-63 La forme d’une ville

Par Sophie Orange

Pendant 100nuits, chaque semaine, un sociologue propose un contrepoint à un film de 100jours. Cette semaine +35 de Thomas Hakenholz.

« Ici ça va être détruit »

Usines détruites. Squats désossés. Immeubles rasés. Ici, on casse et on brise.

« En fait ils ont tout détruit, ils ont détruit la vie des personnes ».

Ecroulées les façades, tombés les murs, effondrés les toits. En même temps que la géographie cède, ce sont des histoires que l’on fait taire. Les bâtiments sont comme des biographies individuelles et collectives cristallisées, réifiées.
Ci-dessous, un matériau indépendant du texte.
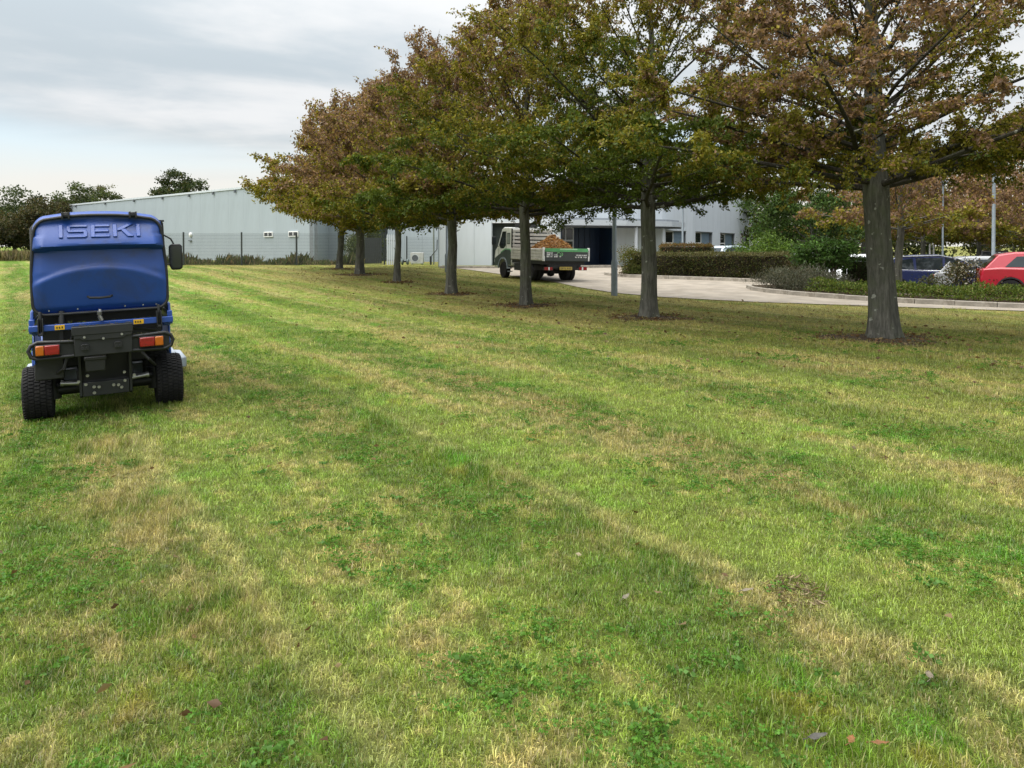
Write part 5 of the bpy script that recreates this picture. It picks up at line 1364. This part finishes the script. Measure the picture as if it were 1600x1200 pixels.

Lorsqu’on les détruit, on détruit plus que de la tôle, du parpaing ou du verre : on démolit des souvenirs, on déchire un groupe, on défait une mémoire collective. Si ces travailleurs, ces familles, sont tant attachés à ces murs, à ces portes, à ces machines, à ces couloirs, c’est que ces murs, ces portes, ces machines et ces couloirs portent leurs empreintes. La ville, la maison, la rue sont du social objectivé : ils fixent et font perdurer les liens amicaux et les liens familiaux. Ils supportent le passé des individus. Maurice Halbwachs écrivait que « lorsqu’un groupe est inséré dans une partie de l’espace, il la transforme à son image ».